The early history of aviation is filled with pioneers and “firsts” whose accomplishments were quickly overshadowed by more impressive feats. Lillian Gatlin, a UIUC student from 1906-1908, is rarely remembered today, but in the fall of 1922 was the toast of the nation when she became the first woman to fly across the country.[1] Although Gatlin did not graduate from UIUC, transferring to Michigan for her senior year where she received an A.B. in English in 1909, she maintained a long correspondence with her old Rhetoric professor, Thomas Arkle Clark.[2] A lifelong writer and aviatrix, it was at Illinois that Gatlin discovered her love of writing. As she told Dean Clark, “I think it was Rhetoric 10. The number is of no consequence – it was where you encouraged me to write.”[3] Although Edward Bok, editor of Ladies’ Home Journal gave Gatlin her first big break, “he did not ‘discover’ me – entirely.” As she informed Clark, “Much to my mystification, you did – that: and trained me for him[.]”[4] Gatlin and Clark’s letters, recently identified in the General Correspondence of the Dean of Men, reveal a woman set on breaking free from society’s expectations, first as a writer and later as an aviation pioneer, whose life of adventure was started at the University of Illinois.

The Life of an Aviatrix

 

By 1915, Gatlin was an established aviatrix and author living in San Francisco.
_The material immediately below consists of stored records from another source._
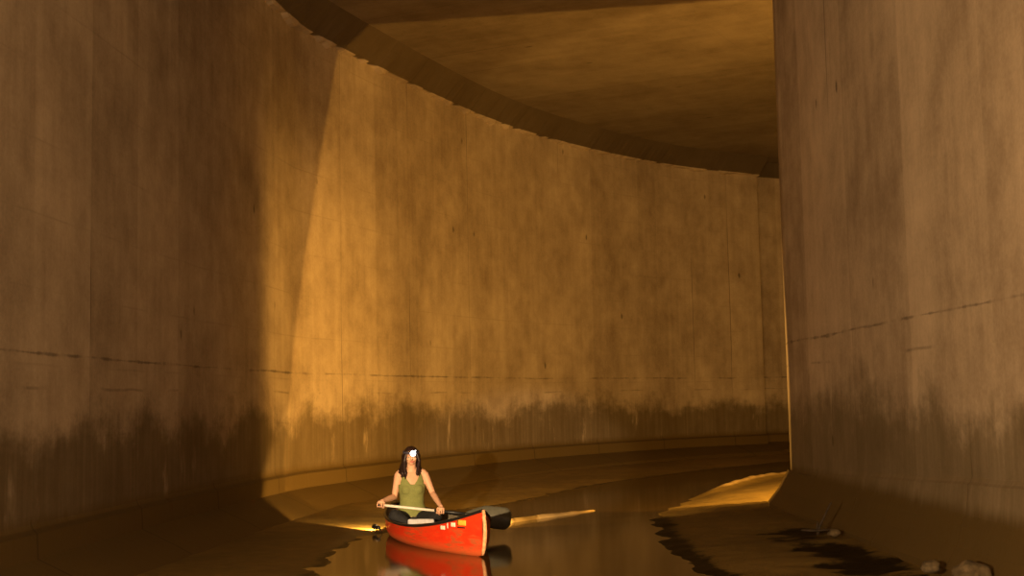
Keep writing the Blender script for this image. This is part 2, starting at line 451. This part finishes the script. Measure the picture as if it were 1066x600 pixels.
# ------------------------------------------------------------------ canoe
LEN, BEAM = 3.4, .43
cang = R(19)
bow = Vector((-.32, 12.5, 0)); fwd = Vector((math.sin(cang), -math.cos(cang), 0))
cc = bow - fwd * LEN / 2
canoe = tag(empty('canoe', (cc.x, cc.y, 0), cang), 'red open canoe with black gunwales carrying a paddler on the brown water', 'canoe')
KEEL = -.03
def c_w(u): return BEAM * max(0.0, (1 - abs(u) ** 1.9)) ** .85
def c_sheer(u): return .205 + (.225 if u > 0 else .10) * abs(u) ** 2.5
def c_keel(u): return KEEL + .055 * abs(u) ** 9
def section(u, shrink=0.0, lift=0.0, nseg=11, top=0.0):
    w = max(.006, c_w(u) - shrink); zt = c_sheer(u) + top; zk = c_keel(u) + lift
    y = -u * LEN / 2                                   # u = +1 is the bow
    pts = []
    ex = 4.2 - 1.9 * abs(u) ** 3
    for k in range(-nseg, nseg + 1):
        t = k / nseg
        ph = abs(t) * math.pi / 2
        xx = w * math.sin(ph) ** (2 / ex); zz = zt - (zt - zk) * math.cos(ph) ** (2 / ex)
        pts.append(Vector((math.copysign(xx, t) if k else 0, y, zz)))
    return pts
US = [math.sin(k / 30 * math.pi / 2) for k in range(-30, 31)]
def shell(shrink, lift, top, us):
    bm = bmesh.new()
    rows = [[bm.verts.new(p) for p in section(u, shrink, lift, top=top)] for u in us]
    for a, b in zip(rows, rows[1:]):
        for k in range(len(a) - 1):
            bm.faces.new((a[k], b[k], b[k + 1], a[k + 1]))
    return bm
link('hull', shell(0, 0, 0, US), M['hull'], canoe)
link('liner', shell(.014, .036, 0.0, [u * .985 for u in US]), M['liner'], canoe)
for s in (-1, 1):
    bm = bmesh.new()
    tube(bm, [(s * (max(c_w(u), .004)), -u * LEN / 2, c_sheer(u) + .004) for u in US], .015, 8)
    link('gunwale', bm, M['black'], canoe)
for s in (-1, 1):                                       # stem bands
    bm = bmesh.new()
    pts = []
    for k in range(13):
        t = k / 12
        zk, zt = c_keel(s), c_sheer(s)
        pts.append((0, -s * (LEN / 2 + .014 + .05 * math.sin(t * math.pi * .9) ** 1.2 - .03 * (1 - t) ** 6), zk + (zt - zk + .012) * t))
    tube(bm, pts, [.012 + .008 * math.sin(math.pi * (.15 + .7 * k / 12)) for k in range(13)], 10)
    # the stem behind the band
    link('stem_band', bm, M['stem'], canoe)
    bm = bmesh.new()
    us = [s * v for v in (.90, .93, .96, .985, .999)]
    rows = [[bm.verts.new((c_w(u) * f, -u * LEN / 2, c_sheer(u) + .012 + .012 * (1 - f * f))) for f in (-1, -.5, 0, .5, 1)] for u in us]
    for a, b in zip(rows, rows[1:]):
        for k in range(4): bm.faces.new((a[k], b[k], b[k + 1], a[k + 1]))
    link('deck_plate', bm, M['black'], canoe)
def hull_half(u, z):
    zt, zk = c_sheer(u), c_keel(u); ex = 4.2 - 1.9 * abs(u) ** 3
    c = min(1, max(0, (zt - z) / (zt - zk)))
    return c_w(u) * max(0, 1 - c ** ex) ** (1 / ex)
def crossbar(name, u, z, r, mat):
    bm = bmesh.new(); w = hull_half(u, z) - .016
    tube(bm, [(-w + 2 * w * k / 6, -u * LEN / 2, z + .006 * math.sin(math.pi * k / 6)) for k in range(7)], r, 8, .6)
    return link(name, bm, mat, canoe)
crossbar('thwart', .42, c_sheer(.42) - .02, .024, M['wood'])
crossbar('thwart', .10, c_sheer(.10) - .02, .022, M['wood'])
for u in (.58, -.52):
    bm = bmesh.new(); zz = .135; w = min(hull_half(u + .07, zz), hull_half(u - .07, zz)) - .03
    for dy in (-.12, .12):
        tube(bm, [(-w, -u * LEN / 2 + dy, zz), (w, -u * LEN / 2 + dy, zz)], .016, 8)
    for dx in (-.2, .2):
        if abs(dx) < w: tube(bm, [(dx, -u * LEN / 2 - .12, zz), (dx, -u * LEN / 2 + .12, zz)], .013, 8)
    seat = link('seat', bm, M['wood'], canoe)
    bm = bmesh.new()
    for k in range(5):
        box(bm, (-.16 + .08 * k, -u * LEN / 2, zz + .012), (.06, .25, .006), bev=.002)
    for k in range(3):
        box(bm, (0, -u * LEN / 2 - .07 + .07 * k, zz + .016), (.40, .05, .005), bev=.002)
    link('seat_webbing', bm, M['webbing'], seat)
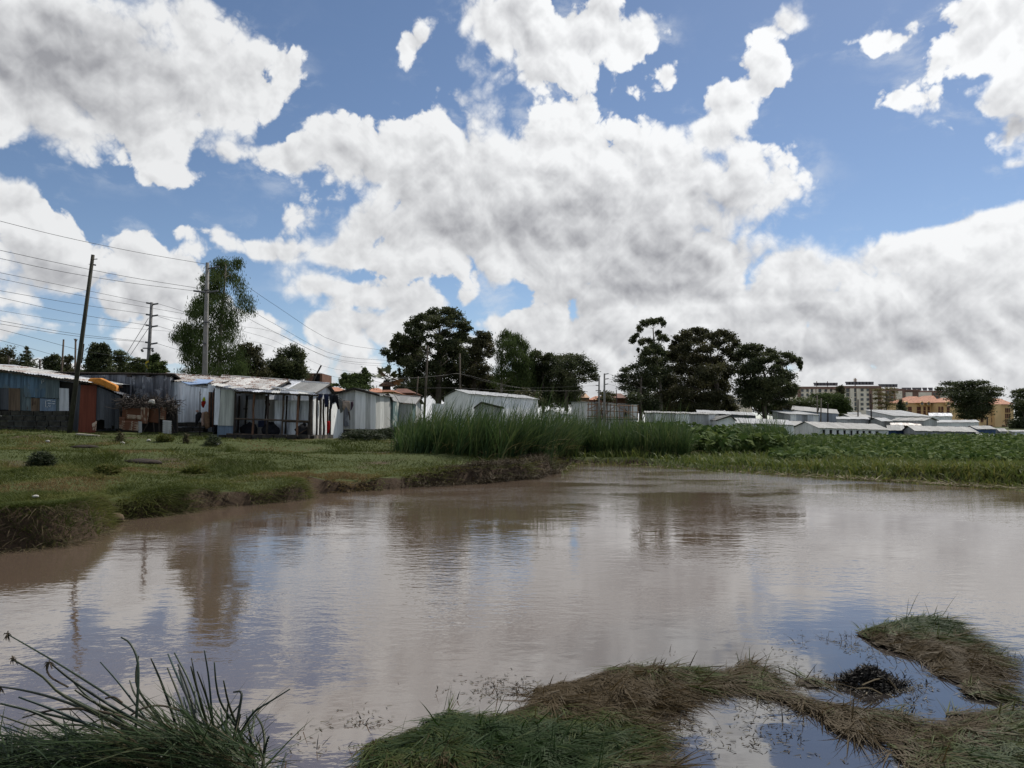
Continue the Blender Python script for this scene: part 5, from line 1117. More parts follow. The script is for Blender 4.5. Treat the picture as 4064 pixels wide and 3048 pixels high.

That March her flight instructor (and possibly fiancé), the famed barnstormer Lincoln Beachy, died in a crash at the Panama-Pacific International Exposition in San Francisco.[5] Beginning in 1916 Gatlin flew over Beachy’s crash site just off the coast of the Exposition Grounds (now the Marina District) and dropped flowers on the anniversary of his death. As untold numbers of pilots began dying in the World War the event became a citywide and eventually national event commemorating dead aviators. In 1921 it was officially reorganized with city sponsorship as “Aerial Day.”[6]